Tuesday, March 17, 2009

Study: Real estate brokers are almost worthless

From BusinessWeek's Hot Property blog:
Fascinating study by Stanford University economists B. Douglas Bernheim and Jonathan Meer called “How Much Value Do Real Estate Brokers Add? A Case Study.” Bottom line: They don’t add a whole lot. “We find no evidence that the use of a broker leads to higher average selling prices, or that it significantly alters average initial asking prices. However, those who use brokers sell their houses more quickly,” the authors write.

The study was based on data pertaining to sales of faculty and staff homes on the Stanford campus over a 26-year period. “For the median home in our sample, a 6 percent sales commission totals $34,000, a steep price to pay for the value rendered,” the authors write.

The study closely resembles one in 2007 that covered brokers vs. FSBOs in Madison, Wis., another college town.


  1. It's tough to generalize all brokers. Some of us are worth it, some aren't.

  2. Brandon.

    On the flipside... if you're a "good" broker that is worth it, there's got to be at least one other broker that is actually WORSE THAN NONE so as to even out the statistical relationship.

    And, how is a consumer to know whether someone is worth it? There are no ratings of brokers; and most Realtor's Associations refuse to take action against poor or even malfeasant brokers, so doesn't it stand to reason that the average person is just better off not taking the risk?

    Counterpoint argument.


  3. If you are a broker and are honest hats off to you. I have been reluctantly involved in construction and home sales for over 30 years. I have never been involved in a situation where a broker or an agent has been of value or ever deserved the cut they get here in Minneapolis. As for the reason that broker listed homes sell faster. That is due to the agents steering any potential buyers away from FISBOs. I have first hand knowledge of agents not showing buyers a home they asked to see. In every situation the FISBO homes would have been a better buy and much better fit to what the home buyers really wanted. The agents involved all were quite aware of the quality of the FISBOs and that the FISBOs were more than willing to work with an agent.

    Steve in MN

  4. I must say using a Realtor is extremely important. Most buyers and sellers, myself as one of them, dont know how to navigate the market. I wouldnt have know how to get through the contracts, negotiations and deadlines without my agent....Thats wehy wde have professionals in every business..sure you can buy and sell stocks online on your own, but if you dont have time to follow the market and dont understand it, that is what a stock broker is for. Same goes for a real estate agent. Im one of those people that believes in hiring a professional to do what I dont understand. Time is money.

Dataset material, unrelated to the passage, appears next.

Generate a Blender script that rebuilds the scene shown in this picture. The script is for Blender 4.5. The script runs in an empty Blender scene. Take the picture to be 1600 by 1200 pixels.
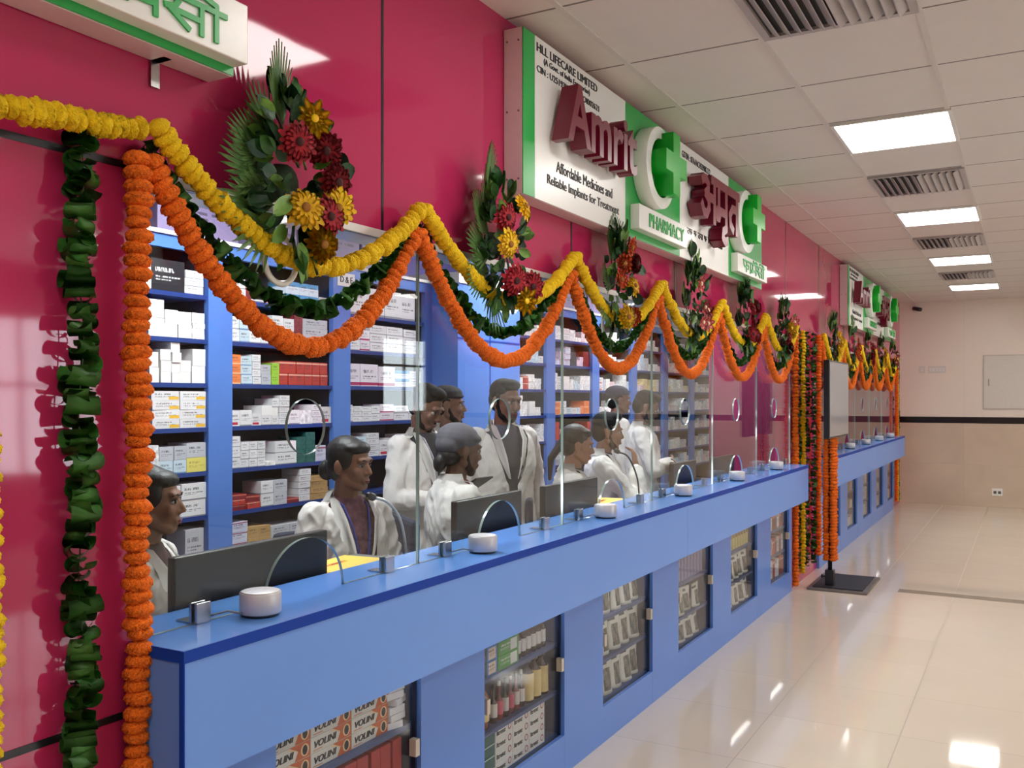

  5. I agree. As a geneal rule: leave what you don't know or don't do well to the professionals. It's just not worth the headache to nickel and dime, especially if you're a seller in this environment. At the same time, there are plenty of poor "professionals" out there; bad or useless brokers, agents, doctors, attorneys alike...

  6. How about hiring a professional that has no incentive to see your best interests served and instead just wants to see you buy as expensive a house as possible so they can get as big a commission as possible?

    Our realtor system is broken as hell. They aren't there to give buyers useful advice, most of them are just second tier salesmen chasing commissions.

    Thankfully their grip on the MLS is weakening dramatically with all the new real estate websites that are popping up.

  7. Anonymous said...
    "How about hiring a professional that has no incentive to see your best interests served and instead just wants to see you buy as expensive a house as possible so they can get as big a commission as possible?"

    Actually, according to Freakonomics, real estate agents are far more interested in making a quick sale than getting a higher price.

    A homeowner has a lot of incentive to try to sell his $300,000 house for an extra $10,000. An agent does not. The 6% commission on the extra $10,000 would be $600, but that has to be split between the buyer's and seller's agent. Furthermore, each agent's share is further divided between the agent and the real estate agency he/she works for. The $150 that the agent may pocket by haggling for an extra $10,000 pales in comparison to the $4,500 he/she could make by moving on to the next $300,000 sale as quickly as possible.

  8. We are talking about buyer's agents...

  9. Anonymous said...
    "We are talking about buyer's agents..."

    It doesn't matter. Agents on both sides of the transaction have a financial incentive to get a deal done as quickly as possible, so they can move on to the next sale.

  10. I would have to agree with the sentiment against brokers. I have purchased 2 homes, and both times, I found the house, I got the financing, I got the inspections, and I reviewed the contracts.

    The only things agents are useful for are their contacts...they can find houses before being listed, and the ability to pull recent comparibles. Unfortunately, very recent sales are not available to the public to my knowledge.

  11. Real estate agents are worthless IMO. Their main function (setting appointments and paperwork) can be handled by a good administrative assistant. The documents required can be downloaded for free and they are eventually be reviewed by a lawyer at a settlement company. So what do that really add??? Knowledge of real estate? Puhlease! Realtors have created and perpetuated a myth that selling a house is difficult. It's not difficult. It's tedious, but it is not hard. I will never use one again.